━━ PROVIDED MATERIAL ━━
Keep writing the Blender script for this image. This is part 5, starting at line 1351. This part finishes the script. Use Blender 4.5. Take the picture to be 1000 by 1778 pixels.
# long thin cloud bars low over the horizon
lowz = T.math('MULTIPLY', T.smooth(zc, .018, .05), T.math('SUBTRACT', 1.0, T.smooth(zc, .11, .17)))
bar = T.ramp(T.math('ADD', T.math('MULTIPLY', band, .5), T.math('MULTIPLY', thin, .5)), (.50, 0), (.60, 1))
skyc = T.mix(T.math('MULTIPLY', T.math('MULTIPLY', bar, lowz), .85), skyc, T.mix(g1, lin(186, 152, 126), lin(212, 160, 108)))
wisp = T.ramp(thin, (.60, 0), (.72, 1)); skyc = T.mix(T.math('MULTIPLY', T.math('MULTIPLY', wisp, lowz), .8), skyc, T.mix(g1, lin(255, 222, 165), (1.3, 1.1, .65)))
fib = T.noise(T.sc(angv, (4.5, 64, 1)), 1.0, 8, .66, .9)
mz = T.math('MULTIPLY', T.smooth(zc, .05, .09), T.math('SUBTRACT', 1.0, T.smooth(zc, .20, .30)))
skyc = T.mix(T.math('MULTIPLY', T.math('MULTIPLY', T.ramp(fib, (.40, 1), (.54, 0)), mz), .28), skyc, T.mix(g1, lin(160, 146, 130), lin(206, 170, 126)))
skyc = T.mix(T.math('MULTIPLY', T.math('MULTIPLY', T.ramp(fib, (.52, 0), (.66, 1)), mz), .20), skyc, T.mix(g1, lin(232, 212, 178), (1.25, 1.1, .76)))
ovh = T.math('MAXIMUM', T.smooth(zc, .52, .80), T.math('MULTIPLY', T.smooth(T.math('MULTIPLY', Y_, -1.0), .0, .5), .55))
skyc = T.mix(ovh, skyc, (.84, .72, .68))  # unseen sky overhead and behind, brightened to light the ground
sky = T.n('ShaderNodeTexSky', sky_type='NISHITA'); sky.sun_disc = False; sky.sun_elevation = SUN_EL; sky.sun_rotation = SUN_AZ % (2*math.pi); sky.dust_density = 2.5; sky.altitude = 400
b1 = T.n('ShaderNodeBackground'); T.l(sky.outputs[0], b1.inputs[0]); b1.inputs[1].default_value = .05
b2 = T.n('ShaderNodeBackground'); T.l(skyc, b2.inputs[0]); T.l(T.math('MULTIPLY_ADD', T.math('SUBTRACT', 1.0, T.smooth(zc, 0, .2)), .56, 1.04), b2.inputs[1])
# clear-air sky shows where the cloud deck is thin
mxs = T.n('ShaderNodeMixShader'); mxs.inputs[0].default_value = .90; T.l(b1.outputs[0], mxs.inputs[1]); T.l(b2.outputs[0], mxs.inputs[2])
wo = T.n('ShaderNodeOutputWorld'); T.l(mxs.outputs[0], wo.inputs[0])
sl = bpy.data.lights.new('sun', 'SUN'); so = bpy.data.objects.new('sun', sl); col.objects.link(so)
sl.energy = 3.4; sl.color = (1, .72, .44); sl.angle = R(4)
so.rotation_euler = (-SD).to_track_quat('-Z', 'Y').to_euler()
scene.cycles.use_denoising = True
━━━
→ **THE REQUEST**
Make an exact copy of the material above.

→ **FINISHED EXERCISE**
Keep writing the Blender script for this image. This is part 5, starting at line 1351. This part finishes the script. Use Blender 4.5. Take the picture to be 1000 by 1778 pixels.
# long thin cloud bars low over the horizon
lowz = T.math('MULTIPLY', T.smooth(zc, .018, .05), T.math('SUBTRACT', 1.0, T.smooth(zc, .11, .17)))
bar = T.ramp(T.math('ADD', T.math('MULTIPLY', band, .5), T.math('MULTIPLY', thin, .5)), (.50, 0), (.60, 1))
skyc = T.mix(T.math('MULTIPLY', T.math('MULTIPLY', bar, lowz), .85), skyc, T.mix(g1, lin(186, 152, 126), lin(212, 160, 108)))
wisp = T.ramp(thin, (.60, 0), (.72, 1)); skyc = T.mix(T.math('MULTIPLY', T.math('MULTIPLY', wisp, lowz), .8), skyc, T.mix(g1, lin(255, 222, 165), (1.3, 1.1, .65)))
fib = T.noise(T.sc(angv, (4.5, 64, 1)), 1.0, 8, .66, .9)
mz = T.math('MULTIPLY', T.smooth(zc, .05, .09), T.math('SUBTRACT', 1.0, T.smooth(zc, .20, .30)))
skyc = T.mix(T.math('MULTIPLY', T.math('MULTIPLY', T.ramp(fib, (.40, 1), (.54, 0)), mz), .28), skyc, T.mix(g1, lin(160, 146, 130), lin(206, 170, 126)))
skyc = T.mix(T.math('MULTIPLY', T.math('MULTIPLY', T.ramp(fib, (.52, 0), (.66, 1)), mz), .20), skyc, T.mix(g1, lin(232, 212, 178), (1.25, 1.1, .76)))
ovh = T.math('MAXIMUM', T.smooth(zc, .52, .80), T.math('MULTIPLY', T.smooth(T.math('MULTIPLY', Y_, -1.0), .0, .5), .55))
skyc = T.mix(ovh, skyc, (.84, .72, .68))  # unseen sky overhead and behind, brightened to light the ground
sky = T.n('ShaderNodeTexSky', sky_type='NISHITA'); sky.sun_disc = False; sky.sun_elevation = SUN_EL; sky.sun_rotation = SUN_AZ % (2*math.pi); sky.dust_density = 2.5; sky.altitude = 400
b1 = T.n('ShaderNodeBackground'); T.l(sky.outputs[0], b1.inputs[0]); b1.inputs[1].default_value = .05
b2 = T.n('ShaderNodeBackground'); T.l(skyc, b2.inputs[0]); T.l(T.math('MULTIPLY_ADD', T.math('SUBTRACT', 1.0, T.smooth(zc, 0, .2)), .56, 1.04), b2.inputs[1])
# clear-air sky shows where the cloud deck is thin
mxs = T.n('ShaderNodeMixShader'); mxs.inputs[0].default_value = .90; T.l(b1.outputs[0], mxs.inputs[1]); T.l(b2.outputs[0], mxs.inputs[2])
wo = T.n('ShaderNodeOutputWorld'); T.l(mxs.outputs[0], wo.inputs[0])
sl = bpy.data.lights.new('sun', 'SUN'); so = bpy.data.objects.new('sun', sl); col.objects.link(so)
sl.energy = 3.4; sl.color = (1, .72, .44); sl.angle = R(4)
so.rotation_euler = (-SD).to_track_quat('-Z', 'Y').to_euler()
scene.cycles.use_denoising = True